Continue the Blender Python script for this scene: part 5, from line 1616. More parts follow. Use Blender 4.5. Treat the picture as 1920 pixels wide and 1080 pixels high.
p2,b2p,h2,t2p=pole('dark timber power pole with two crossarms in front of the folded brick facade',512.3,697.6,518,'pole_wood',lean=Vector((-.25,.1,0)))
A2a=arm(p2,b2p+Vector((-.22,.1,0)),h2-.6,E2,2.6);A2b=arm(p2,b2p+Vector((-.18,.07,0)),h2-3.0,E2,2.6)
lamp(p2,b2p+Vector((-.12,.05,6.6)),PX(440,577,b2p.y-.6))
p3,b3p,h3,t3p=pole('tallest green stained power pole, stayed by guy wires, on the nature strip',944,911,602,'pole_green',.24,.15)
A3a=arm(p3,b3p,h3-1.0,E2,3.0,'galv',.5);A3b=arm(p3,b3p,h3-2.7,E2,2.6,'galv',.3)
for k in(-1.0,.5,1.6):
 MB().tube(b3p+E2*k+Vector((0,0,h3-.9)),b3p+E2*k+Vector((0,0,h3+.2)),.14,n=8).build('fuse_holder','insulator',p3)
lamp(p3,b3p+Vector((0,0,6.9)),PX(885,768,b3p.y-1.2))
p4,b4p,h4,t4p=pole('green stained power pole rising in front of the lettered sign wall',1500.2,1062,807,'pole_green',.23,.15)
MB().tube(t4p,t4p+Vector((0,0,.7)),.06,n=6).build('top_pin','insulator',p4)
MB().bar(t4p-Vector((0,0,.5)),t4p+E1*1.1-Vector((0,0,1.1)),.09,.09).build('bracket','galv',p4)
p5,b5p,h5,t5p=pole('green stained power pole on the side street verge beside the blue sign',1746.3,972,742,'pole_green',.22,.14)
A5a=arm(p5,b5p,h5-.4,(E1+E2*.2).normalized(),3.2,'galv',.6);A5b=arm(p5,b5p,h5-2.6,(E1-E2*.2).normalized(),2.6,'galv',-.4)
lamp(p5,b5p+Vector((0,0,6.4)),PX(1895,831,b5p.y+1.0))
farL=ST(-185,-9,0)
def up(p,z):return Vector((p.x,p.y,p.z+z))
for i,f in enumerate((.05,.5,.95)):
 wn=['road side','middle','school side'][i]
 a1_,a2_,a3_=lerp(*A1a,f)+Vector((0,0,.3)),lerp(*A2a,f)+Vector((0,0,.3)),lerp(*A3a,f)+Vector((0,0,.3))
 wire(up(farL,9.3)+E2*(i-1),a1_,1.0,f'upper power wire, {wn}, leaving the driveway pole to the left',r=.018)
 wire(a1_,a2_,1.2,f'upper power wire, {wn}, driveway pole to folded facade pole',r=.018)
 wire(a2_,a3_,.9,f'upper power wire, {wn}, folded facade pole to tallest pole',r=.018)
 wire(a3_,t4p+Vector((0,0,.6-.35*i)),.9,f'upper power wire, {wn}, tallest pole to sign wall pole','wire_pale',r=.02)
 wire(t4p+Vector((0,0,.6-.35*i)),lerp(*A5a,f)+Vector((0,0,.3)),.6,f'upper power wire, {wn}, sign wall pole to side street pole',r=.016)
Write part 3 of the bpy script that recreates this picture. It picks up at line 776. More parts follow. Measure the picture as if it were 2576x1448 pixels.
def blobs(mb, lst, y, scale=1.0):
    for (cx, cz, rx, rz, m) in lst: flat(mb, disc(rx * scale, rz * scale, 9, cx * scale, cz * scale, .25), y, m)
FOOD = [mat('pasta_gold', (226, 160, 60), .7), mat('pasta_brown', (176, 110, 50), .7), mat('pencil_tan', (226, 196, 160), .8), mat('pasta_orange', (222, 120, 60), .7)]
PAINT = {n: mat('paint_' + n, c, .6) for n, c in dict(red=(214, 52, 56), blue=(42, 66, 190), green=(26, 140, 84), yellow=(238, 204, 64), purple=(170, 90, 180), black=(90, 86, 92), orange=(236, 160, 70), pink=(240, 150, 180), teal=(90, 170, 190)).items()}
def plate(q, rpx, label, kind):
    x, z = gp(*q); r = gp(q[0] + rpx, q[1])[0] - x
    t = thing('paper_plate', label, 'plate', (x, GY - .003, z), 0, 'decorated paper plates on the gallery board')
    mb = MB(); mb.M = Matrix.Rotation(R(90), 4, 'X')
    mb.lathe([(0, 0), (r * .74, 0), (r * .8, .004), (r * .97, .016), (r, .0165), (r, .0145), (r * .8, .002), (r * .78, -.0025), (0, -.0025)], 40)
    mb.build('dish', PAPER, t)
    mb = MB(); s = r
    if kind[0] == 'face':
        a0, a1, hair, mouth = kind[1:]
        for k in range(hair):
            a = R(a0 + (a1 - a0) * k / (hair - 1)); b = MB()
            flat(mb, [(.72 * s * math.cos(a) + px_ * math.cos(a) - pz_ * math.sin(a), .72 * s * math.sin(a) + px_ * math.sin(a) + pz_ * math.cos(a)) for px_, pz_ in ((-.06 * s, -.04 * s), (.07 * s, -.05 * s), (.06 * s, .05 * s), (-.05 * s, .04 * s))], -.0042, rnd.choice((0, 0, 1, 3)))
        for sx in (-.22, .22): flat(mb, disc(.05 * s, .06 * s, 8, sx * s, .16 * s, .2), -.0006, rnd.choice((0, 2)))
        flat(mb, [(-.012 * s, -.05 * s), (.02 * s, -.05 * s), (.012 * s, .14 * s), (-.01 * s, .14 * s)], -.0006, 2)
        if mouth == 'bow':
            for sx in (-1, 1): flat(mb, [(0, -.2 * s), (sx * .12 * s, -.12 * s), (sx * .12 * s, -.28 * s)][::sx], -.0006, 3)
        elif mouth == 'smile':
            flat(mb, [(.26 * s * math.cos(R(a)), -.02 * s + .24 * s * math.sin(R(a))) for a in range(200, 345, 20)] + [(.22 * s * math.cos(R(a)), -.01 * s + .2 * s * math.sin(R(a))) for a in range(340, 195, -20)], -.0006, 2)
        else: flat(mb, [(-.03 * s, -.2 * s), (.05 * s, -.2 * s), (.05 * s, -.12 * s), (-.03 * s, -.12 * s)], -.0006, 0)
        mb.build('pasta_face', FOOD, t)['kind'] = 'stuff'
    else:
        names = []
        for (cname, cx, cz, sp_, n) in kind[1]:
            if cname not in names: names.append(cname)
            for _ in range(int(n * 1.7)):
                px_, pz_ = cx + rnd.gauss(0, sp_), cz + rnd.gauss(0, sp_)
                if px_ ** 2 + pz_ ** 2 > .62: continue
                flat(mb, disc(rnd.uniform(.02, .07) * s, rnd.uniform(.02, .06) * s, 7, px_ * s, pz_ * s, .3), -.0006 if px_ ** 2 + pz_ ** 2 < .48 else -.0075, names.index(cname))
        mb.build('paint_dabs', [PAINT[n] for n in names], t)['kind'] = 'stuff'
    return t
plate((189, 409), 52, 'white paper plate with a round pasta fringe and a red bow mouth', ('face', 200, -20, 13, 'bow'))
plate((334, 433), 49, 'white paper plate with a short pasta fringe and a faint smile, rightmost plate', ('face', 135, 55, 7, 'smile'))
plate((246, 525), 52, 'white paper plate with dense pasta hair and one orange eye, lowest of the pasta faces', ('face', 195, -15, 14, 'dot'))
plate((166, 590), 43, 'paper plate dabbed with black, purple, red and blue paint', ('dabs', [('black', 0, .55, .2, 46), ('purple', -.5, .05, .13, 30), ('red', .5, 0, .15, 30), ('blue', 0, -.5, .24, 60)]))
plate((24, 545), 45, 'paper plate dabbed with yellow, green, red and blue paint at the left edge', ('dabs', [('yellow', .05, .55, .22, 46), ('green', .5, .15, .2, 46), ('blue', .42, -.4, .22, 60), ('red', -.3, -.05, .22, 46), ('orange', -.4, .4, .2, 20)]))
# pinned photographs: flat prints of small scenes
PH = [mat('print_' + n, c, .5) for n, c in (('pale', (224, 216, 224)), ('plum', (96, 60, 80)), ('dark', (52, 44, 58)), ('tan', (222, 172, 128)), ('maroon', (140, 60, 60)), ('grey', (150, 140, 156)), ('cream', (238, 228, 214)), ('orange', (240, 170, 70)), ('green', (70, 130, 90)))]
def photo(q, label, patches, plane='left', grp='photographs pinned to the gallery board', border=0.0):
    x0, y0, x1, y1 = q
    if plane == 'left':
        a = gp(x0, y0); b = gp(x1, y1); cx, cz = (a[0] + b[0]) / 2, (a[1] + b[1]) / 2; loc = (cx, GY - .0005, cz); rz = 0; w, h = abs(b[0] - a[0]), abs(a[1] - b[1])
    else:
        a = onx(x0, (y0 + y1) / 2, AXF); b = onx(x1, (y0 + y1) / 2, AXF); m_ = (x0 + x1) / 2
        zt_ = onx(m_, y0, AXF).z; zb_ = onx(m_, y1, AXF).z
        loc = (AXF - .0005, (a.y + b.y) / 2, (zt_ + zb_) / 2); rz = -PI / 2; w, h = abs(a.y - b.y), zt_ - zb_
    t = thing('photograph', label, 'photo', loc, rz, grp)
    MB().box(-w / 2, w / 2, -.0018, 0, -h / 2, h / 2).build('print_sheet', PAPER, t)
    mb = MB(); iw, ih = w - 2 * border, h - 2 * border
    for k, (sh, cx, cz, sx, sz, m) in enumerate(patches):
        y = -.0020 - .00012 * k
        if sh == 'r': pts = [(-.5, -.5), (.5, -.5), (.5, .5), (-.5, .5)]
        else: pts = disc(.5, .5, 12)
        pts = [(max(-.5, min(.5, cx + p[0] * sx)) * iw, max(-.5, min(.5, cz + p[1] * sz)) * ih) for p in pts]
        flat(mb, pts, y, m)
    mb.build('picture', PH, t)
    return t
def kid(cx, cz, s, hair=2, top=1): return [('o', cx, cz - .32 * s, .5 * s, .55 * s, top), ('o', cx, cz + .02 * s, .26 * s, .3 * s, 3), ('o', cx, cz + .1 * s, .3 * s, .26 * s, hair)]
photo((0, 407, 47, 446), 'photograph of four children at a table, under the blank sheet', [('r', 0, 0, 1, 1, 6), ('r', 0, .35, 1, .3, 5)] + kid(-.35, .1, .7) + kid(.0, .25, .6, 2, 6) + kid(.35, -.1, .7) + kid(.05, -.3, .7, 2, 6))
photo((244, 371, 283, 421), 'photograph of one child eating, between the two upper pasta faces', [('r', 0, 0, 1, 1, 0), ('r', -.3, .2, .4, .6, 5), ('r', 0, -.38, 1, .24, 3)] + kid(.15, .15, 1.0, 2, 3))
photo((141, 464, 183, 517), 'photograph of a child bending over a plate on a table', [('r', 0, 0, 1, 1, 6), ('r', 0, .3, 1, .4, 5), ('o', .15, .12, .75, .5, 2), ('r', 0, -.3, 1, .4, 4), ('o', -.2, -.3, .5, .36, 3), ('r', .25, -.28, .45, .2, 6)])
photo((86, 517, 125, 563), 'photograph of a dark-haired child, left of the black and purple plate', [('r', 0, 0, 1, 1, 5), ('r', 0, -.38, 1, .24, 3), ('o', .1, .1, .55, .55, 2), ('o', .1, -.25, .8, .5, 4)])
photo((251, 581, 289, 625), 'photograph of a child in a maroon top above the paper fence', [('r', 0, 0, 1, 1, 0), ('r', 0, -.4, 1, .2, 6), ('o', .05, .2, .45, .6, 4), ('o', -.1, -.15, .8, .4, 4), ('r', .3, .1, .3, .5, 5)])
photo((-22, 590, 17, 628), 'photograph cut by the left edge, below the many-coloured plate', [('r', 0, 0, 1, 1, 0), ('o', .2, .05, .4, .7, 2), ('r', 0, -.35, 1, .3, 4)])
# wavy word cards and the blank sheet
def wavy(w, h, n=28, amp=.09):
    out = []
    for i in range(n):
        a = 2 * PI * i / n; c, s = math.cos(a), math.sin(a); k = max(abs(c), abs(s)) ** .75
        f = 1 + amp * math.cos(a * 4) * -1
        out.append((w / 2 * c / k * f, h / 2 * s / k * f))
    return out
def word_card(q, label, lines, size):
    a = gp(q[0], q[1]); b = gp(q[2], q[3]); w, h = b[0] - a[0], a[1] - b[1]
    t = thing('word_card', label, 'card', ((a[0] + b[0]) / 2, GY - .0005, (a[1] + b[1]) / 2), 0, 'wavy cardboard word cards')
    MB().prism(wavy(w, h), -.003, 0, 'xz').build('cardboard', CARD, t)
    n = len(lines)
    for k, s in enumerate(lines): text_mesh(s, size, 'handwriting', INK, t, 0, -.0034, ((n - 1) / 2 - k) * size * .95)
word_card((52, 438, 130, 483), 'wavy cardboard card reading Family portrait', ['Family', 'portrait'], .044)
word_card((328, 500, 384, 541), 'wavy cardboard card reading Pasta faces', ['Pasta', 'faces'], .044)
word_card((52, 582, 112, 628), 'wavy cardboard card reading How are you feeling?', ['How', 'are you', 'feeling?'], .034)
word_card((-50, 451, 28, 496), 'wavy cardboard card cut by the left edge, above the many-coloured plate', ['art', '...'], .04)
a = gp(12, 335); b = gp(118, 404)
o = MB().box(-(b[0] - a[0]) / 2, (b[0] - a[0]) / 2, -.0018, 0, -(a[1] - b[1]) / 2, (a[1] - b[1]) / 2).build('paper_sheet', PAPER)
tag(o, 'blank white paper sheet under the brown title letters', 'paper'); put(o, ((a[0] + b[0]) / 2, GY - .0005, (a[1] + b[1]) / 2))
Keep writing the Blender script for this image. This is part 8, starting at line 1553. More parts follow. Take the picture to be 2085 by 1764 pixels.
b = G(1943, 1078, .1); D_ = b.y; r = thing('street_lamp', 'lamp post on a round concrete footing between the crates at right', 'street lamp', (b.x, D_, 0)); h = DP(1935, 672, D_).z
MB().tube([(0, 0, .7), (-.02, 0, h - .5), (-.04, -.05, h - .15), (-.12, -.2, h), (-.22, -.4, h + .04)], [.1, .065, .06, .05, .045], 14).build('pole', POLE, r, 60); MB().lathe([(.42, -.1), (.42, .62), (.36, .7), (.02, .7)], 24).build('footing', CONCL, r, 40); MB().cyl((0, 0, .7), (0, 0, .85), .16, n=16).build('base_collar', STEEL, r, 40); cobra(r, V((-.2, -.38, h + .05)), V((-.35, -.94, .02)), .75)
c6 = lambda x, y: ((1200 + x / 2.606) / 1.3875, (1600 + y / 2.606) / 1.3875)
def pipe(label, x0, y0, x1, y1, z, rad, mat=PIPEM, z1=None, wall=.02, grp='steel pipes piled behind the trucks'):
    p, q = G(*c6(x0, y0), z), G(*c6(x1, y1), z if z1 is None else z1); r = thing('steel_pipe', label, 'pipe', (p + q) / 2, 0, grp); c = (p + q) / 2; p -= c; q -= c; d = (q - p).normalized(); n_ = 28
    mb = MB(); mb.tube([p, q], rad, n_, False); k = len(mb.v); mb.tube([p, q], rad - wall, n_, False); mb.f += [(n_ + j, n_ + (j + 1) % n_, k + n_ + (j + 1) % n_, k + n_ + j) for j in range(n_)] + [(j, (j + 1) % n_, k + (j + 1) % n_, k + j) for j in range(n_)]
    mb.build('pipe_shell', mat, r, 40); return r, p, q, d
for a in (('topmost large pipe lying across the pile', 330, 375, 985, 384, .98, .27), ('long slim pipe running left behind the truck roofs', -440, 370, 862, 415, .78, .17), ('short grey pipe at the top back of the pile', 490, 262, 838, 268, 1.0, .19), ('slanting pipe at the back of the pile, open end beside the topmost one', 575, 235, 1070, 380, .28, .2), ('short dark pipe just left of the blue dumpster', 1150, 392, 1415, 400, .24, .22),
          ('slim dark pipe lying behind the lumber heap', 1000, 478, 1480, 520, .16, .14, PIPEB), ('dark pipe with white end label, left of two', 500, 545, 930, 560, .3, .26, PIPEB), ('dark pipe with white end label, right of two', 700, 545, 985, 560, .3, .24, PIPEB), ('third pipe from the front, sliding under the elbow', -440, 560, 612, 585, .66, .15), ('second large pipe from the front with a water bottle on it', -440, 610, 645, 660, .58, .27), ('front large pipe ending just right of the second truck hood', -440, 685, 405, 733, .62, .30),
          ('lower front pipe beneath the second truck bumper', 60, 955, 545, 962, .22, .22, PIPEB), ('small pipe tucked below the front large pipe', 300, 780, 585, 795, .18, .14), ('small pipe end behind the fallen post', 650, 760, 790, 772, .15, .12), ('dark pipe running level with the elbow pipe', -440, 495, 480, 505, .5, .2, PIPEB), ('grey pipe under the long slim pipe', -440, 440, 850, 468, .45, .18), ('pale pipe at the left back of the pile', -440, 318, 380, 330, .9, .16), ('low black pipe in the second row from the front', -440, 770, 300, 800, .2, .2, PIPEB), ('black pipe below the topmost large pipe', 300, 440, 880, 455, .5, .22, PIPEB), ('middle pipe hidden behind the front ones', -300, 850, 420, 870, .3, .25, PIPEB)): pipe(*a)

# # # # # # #

[What the task requires] Where a line contains "script", copy that line.

[Exercise solution]
Continue the Blender Python script for this scene: part 5, from line 1616. More parts follow. Use Blender 4.5. Treat the picture as 1920 pixels wide and 1080 pixels high.
Write part 3 of the bpy script that recreates this picture. It picks up at line 776. More parts follow. Measure the picture as if it were 2576x1448 pixels.
Keep writing the Blender script for this image. This is part 8, starting at line 1553. More parts follow. Take the picture to be 2085 by 1764 pixels.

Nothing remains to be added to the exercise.